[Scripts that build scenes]
────────────────────

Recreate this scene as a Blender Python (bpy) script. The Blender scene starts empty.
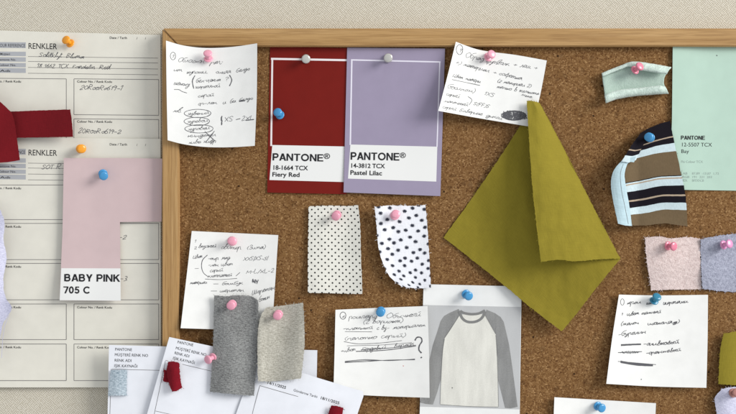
import bpy, math, random
from mathutils import Vector, Matrix, Euler, noise as mnoise
random.seed(7)
scene = bpy.context.scene
COL = scene.collection

# ------------------------------------------------------------------ camera, light, exposure
S = 0.0012            # metres per photo pixel on the cork plane
D = 1.25              # camera distance from the wall
DC = 0.011            # depth of the cork face in front of the wall
cam_d = bpy.data.cameras.new('camera')
cam = bpy.data.objects.new('camera', cam_d); COL.objects.link(cam)
cam.location = (0, -D, 0); cam.rotation_euler = (math.radians(90), 0, 0)
cam_d.sensor_width = 36; cam_d.lens = 36 * (D - DC) / (736 * S)
cam_d.clip_end = 50; cam_d.clip_start = 0.05
scene.camera = cam
w = bpy.data.worlds.new('World'); scene.world = w; w.use_nodes = True
bg = w.node_tree.nodes['Background']
bg.inputs[0].default_value = (0.93, 0.96, 1.0, 1); bg.inputs[1].default_value = 0.66
ld = bpy.data.lights.new('window_light', 'AREA'); ld.shape = 'RECTANGLE'
ld.size = 2.7; ld.size_y = 2.7; ld.energy = 415; ld.color = (1.0, 0.985, 0.96)
lo = bpy.data.objects.new('window_light', ld); COL.objects.link(lo)
lo.location = (5.0, -2.9, 2.2)
lo.rotation_euler = (Vector((0, 0, 0)) - lo.location).to_track_quat('-Z', 'Y').to_euler()
scene.view_settings.view_transform = 'Standard'
scene.view_settings.look = 'None'
scene.view_settings.exposure = 0.0
scene.view_settings.gamma = 1.0
scene.cycles.max_bounces = 6

# ------------------------------------------------------------------ materials
class NT:
    def __init__(self, name, rough=0.7):
        self.m = bpy.data.materials.new(name); self.m.use_nodes = True
        self.t = self.m.node_tree
        self.b = self.t.nodes['Principled BSDF']
        self.b.inputs['Roughness'].default_value = rough
        self.b.inputs['Specular IOR Level'].default_value = 0.3
        self._tc = None
    def n(self, typ, **kw):
        nd = self.t.nodes.new(typ)
        for k, v in kw.items(): setattr(nd, k, v)
        return nd
    def l(self, a, b): self.t.links.new(a, b)
    def co(self, kind='UV'):
        if self._tc is None: self._tc = self.n('ShaderNodeTexCoord')
        return self._tc.outputs[kind]
    def mapping(self, vec, scale=(1, 1, 1), rot=(0, 0, 0), loc=(0, 0, 0)):
        m = self.n('ShaderNodeMapping')
        m.inputs['Scale'].default_value = scale; m.inputs['Rotation'].default_value = rot
        m.inputs['Location'].default_value = loc
        self.l(vec, m.inputs['Vector']); return m.outputs[0]
    def noise(self, vec, scale, detail=3, rough=0.5):
        t = self.n('ShaderNodeTexNoise'); t.inputs['Scale'].default_value = scale
        t.inputs['Detail'].default_value = detail; t.inputs['Roughness'].default_value = rough
        self.l(vec, t.inputs['Vector']); return t.outputs['Fac']
    def voro(self, vec, scale, rnd=1.0, out='Distance', feature='F1', dim='2D'):
        t = self.n('ShaderNodeTexVoronoi', feature=feature, voronoi_dimensions=dim); t.inputs['Scale'].default_value = scale
        t.inputs['Randomness'].default_value = rnd
        self.l(vec, t.inputs['Vector']); return t.outputs[out]
    def ramp(self, fac, stops, interp='LINEAR'):
        r = self.n('ShaderNodeValToRGB'); cr = r.color_ramp; cr.interpolation = interp
        while len(cr.elements) < len(stops): cr.elements.new(0.5)
        for e, (p, c) in zip(cr.elements, stops):
            e.position = p; e.color = (*c, 1)
        self.l(fac, r.inputs[0]); return r.outputs[0]
    def math(self, op, a, b=None, c=None):
        m = self.n('ShaderNodeMath', operation=op)
        for i, v in enumerate((a, b, c)):
            if v is None: continue
            if isinstance(v, (int, float)): m.inputs[i].default_value = v
            else: self.l(v, m.inputs[i])
        return m.outputs[0]
    def mix(self, fac, a, b, blend='MIX'):
        m = self.n('ShaderNodeMix', data_type='RGBA', blend_type=blend)
        for sock, v in ((m.inputs[0], fac), (m.inputs[6], a), (m.inputs[7], b)):
            if isinstance(v, (int, float)): sock.default_value = v
            elif isinstance(v, tuple): sock.default_value = (*v, 1)
            else: self.l(v, sock)
        return m.outputs[2]
    def base(self, v):
        if isinstance(v, tuple): self.b.inputs['Base Color'].default_value = (*v, 1)
        else: self.l(v, self.b.inputs['Base Color'])
    def bump(self, h, strength=0.3, dist=0.001):
        bn = self.n('ShaderNodeBump'); bn.inputs['Strength'].default_value = strength
        bn.inputs['Distance'].default_value = dist
        self.l(h, bn.inputs['Height']); self.l(bn.outputs[0], self.b.inputs['Normal'])

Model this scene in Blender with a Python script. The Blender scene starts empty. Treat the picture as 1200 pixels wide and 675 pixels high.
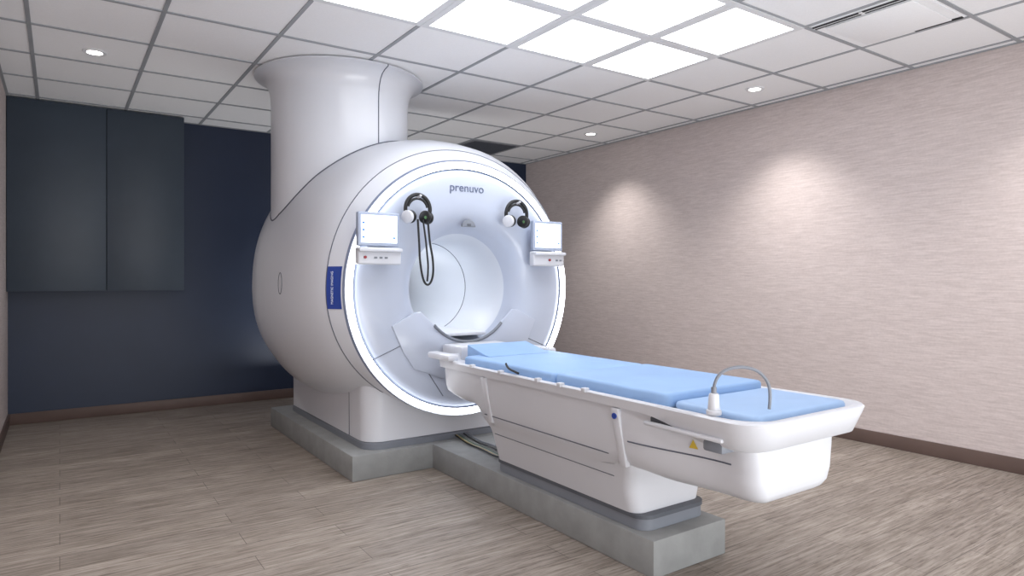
import bpy, math, random
from mathutils import Vector, Matrix
random.seed(3)
S = bpy.context.scene
COL = S.collection
try:
    S.view_settings.view_transform = 'Standard'
    S.view_settings.look = 'None'
except Exception:
    pass

# ------------------------------------------------------------------ materials
def lin(c):
    return tuple(((v/255)/12.92 if v/255 <= 0.04045 else ((v/255+0.055)/1.055)**2.4) for v in c)

def mat(name, rgb, rough=0.5, metal=0.0, emit=None, es=0.0, noise=0.0, nscale=8.0, bump=0.0, bscale=200.0, coat=0.0):
    m = bpy.data.materials.new(name); m.use_nodes = True
    nt = m.node_tree; b = nt.nodes['Principled BSDF']
    c = lin(rgb)
    b.inputs['Base Color'].default_value = (*c, 1)
    b.inputs['Roughness'].default_value = rough
    b.inputs['Metallic'].default_value = metal
    if coat: b.inputs['Coat Weight'].default_value = coat
    if emit:
        b.inputs['Emission Color'].default_value = (*lin(emit), 1)
        b.inputs['Emission Strength'].default_value = es
    tc = nt.nodes.new('ShaderNodeTexCoord')
    if noise > 0:
        n = nt.nodes.new('ShaderNodeTexNoise'); n.inputs['Scale'].default_value = nscale
        n.inputs['Detail'].default_value = 4
        r = nt.nodes.new('ShaderNodeValToRGB')
        r.color_ramp.elements[0].position = 0.3; r.color_ramp.elements[1].position = 0.7
        r.color_ramp.elements[0].color = (*[v*(1-noise) for v in c], 1)
        r.color_ramp.elements[1].color = (*[min(1, v*(1+noise)) for v in c], 1)
        nt.links.new(tc.outputs['Object'], n.inputs['Vector'])
        nt.links.new(n.outputs['Fac'], r.inputs['Fac'])
        nt.links.new(r.outputs['Color'], b.inputs['Base Color'])
    if bump > 0:
        n2 = nt.nodes.new('ShaderNodeTexNoise'); n2.inputs['Scale'].default_value = bscale
        bp = nt.nodes.new('ShaderNodeBump'); bp.inputs['Strength'].default_value = bump
        bp.inputs['Distance'].default_value = 0.002
        nt.links.new(tc.outputs['Object'], n2.inputs['Vector'])
        nt.links.new(n2.outputs['Fac'], bp.inputs['Height'])
        nt.links.new(bp.outputs['Normal'], b.inputs['Normal'])
    return m

def mat_floor():
    m = bpy.data.materials.new('wood_plank_floor'); m.use_nodes = True
    nt = m.node_tree; L = nt.links; b = nt.nodes['Principled BSDF']
    tc = nt.nodes.new('ShaderNodeTexCoord')
    br = nt.nodes.new('ShaderNodeTexBrick')
    br.inputs['Scale'].default_value = 1.0
    br.inputs['Brick Width'].default_value = 1.2
    br.inputs['Row Height'].default_value = 0.17
    br.inputs['Mortar Size'].default_value = 0.0018
    br.inputs['Mortar Smooth'].default_value = 0.3
    br.offset = 0.37
    br.inputs['Color1'].default_value = (*lin((163,154,145)), 1)
    br.inputs['Color2'].default_value = (*lin((148,139,131)), 1)
    br.inputs['Mortar'].default_value = (*lin((100,93,87)), 1)
    L.new(tc.outputs['Object'], br.inputs['Vector'])
    def streak(sx, sy, det, lo, hi, c0, c1):
        mp = nt.nodes.new('ShaderNodeMapping'); mp.inputs['Scale'].default_value = (sx, sy, 1)
        n = nt.nodes.new('ShaderNodeTexNoise'); n.inputs['Scale'].default_value = 1; n.inputs['Detail'].default_value = det
        n.inputs['Roughness'].default_value = 0.6
        r = nt.nodes.new('ShaderNodeValToRGB')
        r.color_ramp.elements[0].position = lo; r.color_ramp.elements[1].position = hi
        r.color_ramp.elements[0].color = (*c0, 1); r.color_ramp.elements[1].color = (*c1, 1)
        L.new(tc.outputs['Object'], mp.inputs['Vector']); L.new(mp.outputs['Vector'], n.inputs['Vector'])
        L.new(n.outputs['Fac'], r.inputs['Fac'])
        return r, n
    r1, n1 = streak(3.6, 58, 8, 0.34, 0.62, (0.56, 0.525, 0.495), (1.12, 1.12, 1.12))
    r2, n2 = streak(1.2, 7, 4, 0.3, 0.7, (0.82, 0.80, 0.78), (1.1, 1.1, 1.11))
    r3, n3 = streak(9, 130, 3, 0.35, 0.45, (0.58, 0.55, 0.53), (1, 1, 1))
    def mul(a, c):
        x = nt.nodes.new('ShaderNodeMix'); x.data_type = 'RGBA'; x.blend_type = 'MULTIPLY'
        x.inputs['Factor'].default_value = 1
        L.new(a, x.inputs['A']); L.new(c, x.inputs['B']); return x.outputs['Result']
    o = mul(mul(mul(br.outputs['Color'], r1.outputs['Color']), r2.outputs['Color']), r3.outputs['Color'])
    L.new(o, b.inputs['Base Color'])
    b.inputs['Roughness'].default_value = 0.5
    bp = nt.nodes.new('ShaderNodeBump'); bp.inputs['Strength'].default_value = 0.15; bp.inputs['Distance'].default_value = 0.002
    L.new(n1.outputs['Fac'], bp.inputs['Height']); L.new(bp.outputs['Normal'], b.inputs['Normal'])
    return m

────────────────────

§ **Objective**
Leave out any pictures, please, and quote only the lines from the top of the data through the line that contains "scene.cycles.max_bounces = 6".

§ **Task answer**
Recreate this scene as a Blender Python (bpy) script. The Blender scene starts empty.
import bpy, math, random
from mathutils import Vector, Matrix, Euler, noise as mnoise
random.seed(7)
scene = bpy.context.scene
COL = scene.collection

# ------------------------------------------------------------------ camera, light, exposure
S = 0.0012            # metres per photo pixel on the cork plane
D = 1.25              # camera distance from the wall
DC = 0.011            # depth of the cork face in front of the wall
cam_d = bpy.data.cameras.new('camera')
cam = bpy.data.objects.new('camera', cam_d); COL.objects.link(cam)
cam.location = (0, -D, 0); cam.rotation_euler = (math.radians(90), 0, 0)
cam_d.sensor_width = 36; cam_d.lens = 36 * (D - DC) / (736 * S)
cam_d.clip_end = 50; cam_d.clip_start = 0.05
scene.camera = cam
w = bpy.data.worlds.new('World'); scene.world = w; w.use_nodes = True
bg = w.node_tree.nodes['Background']
bg.inputs[0].default_value = (0.93, 0.96, 1.0, 1); bg.inputs[1].default_value = 0.66
ld = bpy.data.lights.new('window_light', 'AREA'); ld.shape = 'RECTANGLE'
ld.size = 2.7; ld.size_y = 2.7; ld.energy = 415; ld.color = (1.0, 0.985, 0.96)
lo = bpy.data.objects.new('window_light', ld); COL.objects.link(lo)
lo.location = (5.0, -2.9, 2.2)
lo.rotation_euler = (Vector((0, 0, 0)) - lo.location).to_track_quat('-Z', 'Y').to_euler()
scene.view_settings.view_transform = 'Standard'
scene.view_settings.look = 'None'
scene.view_settings.exposure = 0.0
scene.view_settings.gamma = 1.0
scene.cycles.max_bounces = 6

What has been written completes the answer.